De laatste keer dat ik een praatje over vrijheid hield, werd alles wat ik zei automatisch achter me in tekst weergegeven. Op een gegeven moment zei ik dat ik in mijn denken over vrijheid sterk ben beïnvloed door de Britse filosoof Isaiah Berlin. En iedereen barstte in lachen uit. Ik keek om er stond: Silvio Berlusconi.
Nu heeft Silvio Berlusconi niet zoveel invloed gehad op m'n leven. Misschien zou ik dan een wijzer mens, een rijker mens, of een gluiperiger mens zijn dan ik nu ben. Maar zo is het niet.
Ik wil het hebben over vrijheid, of het een illusie is of niet. Ik zeg eerst hoe ik erover denk, en mijn opvatting is slechts 'een' opvatting over vrijheid. Er bestaat geen absolute waarheid over vrijheid. Ik bespreek dus mijn mening.
Eerst wil ik zeggen wat vrijheid níet is. Vrijheid is niet een manier om beter te worden dan we zijn. In veel westerse en Europese tradities, liberale, marxistische, christelijke en andere tradities, leren we vrijheid zien als een manier om ons te ontwikkelen en redelijker te worden, om ons harmonieuzer te voelen en gelukkiger te worden. We denken dat we van vrijheid beter worden. Maar dat vind ik niet de beste opvatting van vrijheid.
Volgens mij is vrijheid een manier om mens te zijn. En dat betekent accepteren wat het meest onderscheidende is aan het mens-zijn, en dat is dat wij mensen veel tegenstrijdige impulsen, behoeften en waarden hebben. Dat maakt vrij zijn tot een interessante en waardevolle manier van mens-zijn. Vergeleken met andere diersoorten zijn we veel gevarieerder, met meer talen en leefwijzen. Maar tegelijk voelen we ons veel meer innerlijk verscheurd dan andere dieren.
Ik ben dol op katten, en ik heb er in mijn leven veel gehad. Ik heb er nu een van 20, maar hij lijkt 3. En een van de dingen die ik over katten heb geleerd, is dat katten niet worstelen met hun keuzes. Ze maken zich niet druk over hun sterfelijkheid.
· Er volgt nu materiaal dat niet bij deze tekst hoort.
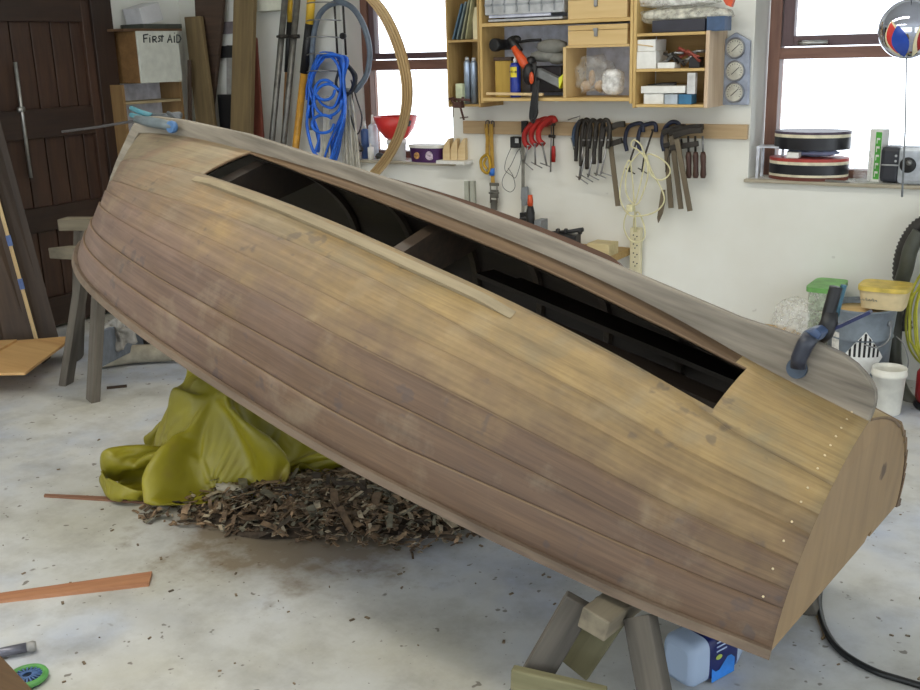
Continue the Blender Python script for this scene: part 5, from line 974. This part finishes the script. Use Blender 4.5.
# ------------------------------------------------------------------ heap of wood scraps under the boat
def scraps(n, big):
    m_ = MB(); c = np.array([-2.30, 2.70])
    for i in range(n):
        while True:
            p = rng.normal(0, 1, 2)*[.34, .19]
            if abs(p[0]) < .62 and abs(p[1]) < .34: break
        q = c+np.array([p[0]*.97+p[1]*.2, p[1]+p[0]*.26]); hgt = .042*max(0., 1-(p[0]/.60)**2-(p[1]/.32)**2)
        l = rng.uniform(.012, .05)*(2.6 if i < big else 1); w = rng.uniform(.006, .02)*(2.2 if i < big else 1); th = rng.uniform(0, math.pi); tl = rng.uniform(-.5, .5); cu = rng.uniform(-.012, .012)
        ax = np.array([math.cos(th)*math.cos(tl), math.sin(th)*math.cos(tl), math.sin(tl)]); bx = np.array([-math.sin(th), math.cos(th), rng.uniform(-.3, .3)]); up = np.cross(ax, bx); z = hgt+rng.uniform(.002, .022)+abs(math.sin(tl))*l/2
        o = np.array([q[0], q[1], z]); vs = []
        for a in (-.5, 0, .5):
            for b in (-.5, .5): vs.append(o+ax*a*l+bx*b*w*(1-.3*rng.random())+up*(cu*(1-abs(a)*2)))
        m_.add(vs+[v-up*.0015 for v in vs], [(0, 1, 3, 2), (2, 3, 5, 4), (6, 8, 9, 7), (8, 10, 11, 9), (0, 6, 7, 1), (4, 5, 11, 10), (0, 2, 8, 6), (2, 4, 10, 8), (1, 7, 9, 3), (3, 9, 11, 5)], None, int(rng.choice([0, 0, 1, 1, 2, 3, 4], p=None)))
    vs = []; N, K = 60, 10
    for i in range(N):
        a = 2*math.pi*i/N
        for j in range(K+1): q = j/K; r = 1+.15*math.sin(3*a+1)+.1*math.sin(7*a); px, py = q*r*.58*math.cos(a), q*r*.30*math.sin(a); vs.append((c[0]+px*.97+py*.2, c[1]+py+px*.26, .003+.034*(1-q*q)*(1+.3*math.sin(9*a)*q)))
    m_.add(vs, [(i*(K+1)+j, ((i+1) % N)*(K+1)+j, ((i+1) % N)*(K+1)+j+1, i*(K+1)+j+1) for i in range(N) for j in range(K)], None, 3, True)
    return m_
sc_m = [paint((104, 84, 64), .8, 0, .4, 30), paint((136, 112, 86), .8, 0, .4, 30), paint((176, 160, 134), .8, 0, .3, 30), paint((74, 62, 50), .85, 0, .4, 25), paint((118, 112, 94), .8, 0, .3, 30)]
solo('wood_scraps', scraps(3300, 260), sc_m, 'heap of brown wood scraps and shavings under the boat', 'scraps', None, 0, 'stuff')
d = MB()
for i in range(90):
    px, py = rng.uniform(-20, 930), rng.uniform(440, 690)
    if 450 < px < 800 and py < 520: continue
    q = onz(px, py); s = rng.uniform(.002, .008); a = rng.uniform(0, 3.1); d.box(q+[0, 0, .002], (s*2.2, s, .003), [[math.cos(a), math.sin(a), 0], [-math.sin(a), math.cos(a), 0], [0, 0, 1]])
solo('floor_litter', d, [paint((118, 102, 82), .8, 0, .4, 30)], 'small scattered wood chips all over the concrete floor', 'chips', None, 0, 'stuff')
pr = MB(); q = onz(289, 500, .03); pr.ball(q, 1, 12, sq=(.03, .02, .03), jit=.3); solo('blue_scrap', pr, paint((84, 122, 150), .6), 'small blue plastic scrap on top of the wood scrap heap', 'scrap')
pr = MB(); q = onz(232, 492, .03); pr.ball(q, 1, 16, sq=(.09, .035, .03), jit=.5); solo('paper_scrap', pr, paint((190, 182, 164), .8), 'crumpled whitish paper at the tarpaulin side of the scrap heap', 'paper')
# ------------------------------------------------------------------ clamps on the boat
def bt_path(pts, yb): return [bp(x, y, p[0] if p else yb) for x, y, *p in pts]
gc = thing('trigger_clamp', bp(800, 372, -.04), 'black and blue one-handed trigger clamp gripping the keel at the stern', 'clamp')
build('pad_jaw', MB().tube(bt_path([(811, 336), (805, 345), (799, 358), (798, 368)], -.036), [.020, .020, .019, .018], 12), paint((44, 48, 60), .4), gc)
d = MB(); d.lathe(bp(797.5, 368, -.016), [(.024, 0), (.026, .004), (.024, .012)], BM[1]*-1, 18); build('pad', d, paint((58, 72, 88), .5), gc)
d = MB(); d.prism([bp(x, y, -.03) for x, y in ((801, 332), (815, 328), (822, 334), (816, 343), (804, 342))], BM[1], .09); build('jaw_bridge', d, paint((58, 76, 108), .35), gc, .006)
build('bar', MB().tube(bt_path([(818, 334), (842, 325), (871, 311.5)], .05), 0, flat=(.022, .008, (0, 0, 1))), paint((34, 40, 78), .3, .4), gc)
build('body', MB().tube(bt_path([(818, 340), (824, 333), (829, 323), (831, 312)], .045), [.017, .022, .021, .017], 12), black, gc)
build('grip', MB().tube(smooth(bt_path([(826, 328), (829, 312), (833, 298), (836, 287)], .045)), .0155, 12), black, gc); build('trigger', MB().tube(smooth(bt_path([(836, 316), (839, 303), (842, 292), (844, 285)], .06)), .0075, 10), paint((48, 92, 108), .45), gc)
g2 = thing('bar_clamp', bp(152, 122, 0), 'teal and grey bar clamp gripping the bow, long bar pointing at the door', 'clamp')
build('bar', MB().tube(bt_path([(64, 131.5), (95, 127.5), (140, 120)], .07), 0, flat=(.022, .009, (0, 0, 1))), paint((70, 66, 66), .4, .5), g2)
d = MB(); d.tube(bt_path([(136, 119), (150, 122), (163, 124.5), (174, 127)], -.045), [.014, .019, .019, .016], 12); build('jaw_body', d, paint((92, 102, 106), .45), g2)
d = MB(); d.tube(bt_path([(131, 108, .02), (140, 112, .02), (152, 116, .02)], 0), [.009, .010, .011], 10); d.tube(bt_path([(131, 115, 0.), (142, 118, 0.)], 0), .009, 10); build('handle', d, teal, g2)
d = MB(); d.tube(bt_path([(152, 117), (163, 119), (180, 115)], .03), [.016, .02, .012], 10); d.tube(bt_path([(168, 113), (180, 119)], .02), .008, 8); build('sliding_jaw', d, paint((84, 88, 92), .4, .3), g2)
d = MB(); d.lathe(bp(172, 127, -.05), [(.02, -.01), (.022, 0), (.02, .01)], BM[1], 14); build('pad', d, paint((70, 112, 160), .5), g2)
# ------------------------------------------------------------------ bench behind the boat with small tools
bz = bw(545, 232, .25)[2]-.02
bn = thing('workbench', (-2.35, YB-.24, 0), 'plain wooden workbench mostly hidden behind the boat', 'workbench'); xa_, xb_ = bw(455, 205, .3)[0]-.3, bw(612, 255, .3)[0]-.02; bzz = bw(598, 256, .3)[2]
build('bench_top', MB().box(((xa_+xb_)/2, YB-.21, bzz-.02), (xb_-xa_, .40, .04)), tanboard, bn, .003)
for x in (xa_+.08, xb_-.25):
    for y in (YB-.37, YB-.06): build('leg', MB().box((x, y, (bzz-.04)/2), (.06, .06, bzz-.04)), tanboard, bn)
def on_bench(name, px0, px1, ytop, off, dep, mat, lab, cat):
    a, b = bw(px0, ytop, off), bw(px1, ytop, off); return solo(name, MB().box(((a[0]+b[0])/2, YB-off+dep/2, (bzz+a[2])/2), (b[0]-a[0], dep, a[2]-bzz)), mat, lab, cat, None, .003)
on_bench('wooden_box', 587, 609, 243, .30, .12, wood((176, 160, 116), (204, 188, 144), .6), 'pale wooden box on the bench end below the dark clamps', 'box')
on_bench('grey_block', 534, 541, 220, .25, .08, grey, 'small grey-brown block beside the orange glue bottle', 'block')
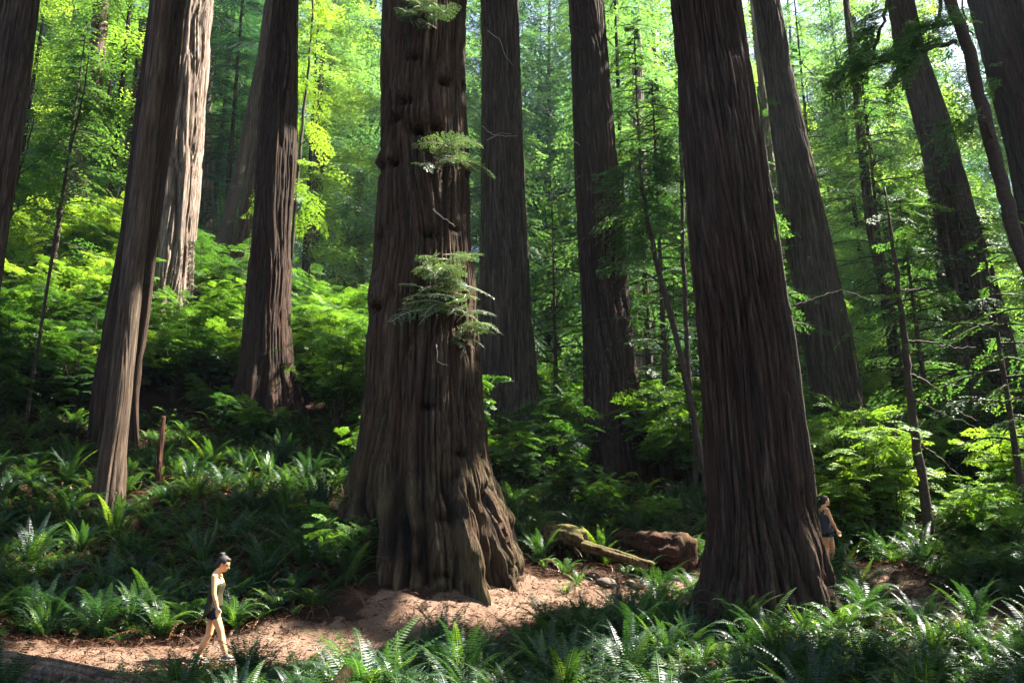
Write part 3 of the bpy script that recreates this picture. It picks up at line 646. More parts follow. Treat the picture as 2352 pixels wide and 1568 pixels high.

Ze hebben geen besef van de toekomst. Het woordje 'straks' komt niet in hun vocabulaire voor. Als een kat ontbijt wil, en je zegt 'straks', zegt dat een kat helemaal niets.
In het algemeen is het zo dat alle dieren met wie wij deze planeet delen, voor zover wij weten, zich niet zo innerlijk verscheurd voelen als wij. Want wij hebben veel impulsen die we bij onszelf veroordelen. We hebben goede en slechte impulsen, die we continu onder de loep leggen en onderdrukken. Welk ander dier moordt en sterft om een beeld van zichzelf te beschermen? Geen enkel dier.
Een van de tragedies van de 20e eeuw, die hopelijk niet terugkomt, is dat in Europa veel mensen zijn vermoord omdat ze volgens anderen een bepaalde identiteit hadden. Als iemand tegen jou zegt: 'Jij bent X', dan voorspelt dat nooit veel goeds. Het is typisch een verkapt dreigement. 'Jij bent jood, moslim, immigrant, homo.' Dat is bijna nooit positief, maar meestal een verkapt dreigement.
Wij zijn het enige dier dat soortgenoten doodt vanwege hun identiteit. En we zijn ook, en dit kan soms nobel zijn, het enige dier dat bereid is om voor een bepaalde identiteit vermoord te worden en te sterven. Als je jezelf als vrij beschouwt, en je dan indenkt dat je vrijheid wordt bedreigd, dan ben je in sommige situaties misschien bereid om je leven op het spel te zetten of de dood tegemoet te gaan, om dat beeld van jezelf als vrij mens te behouden.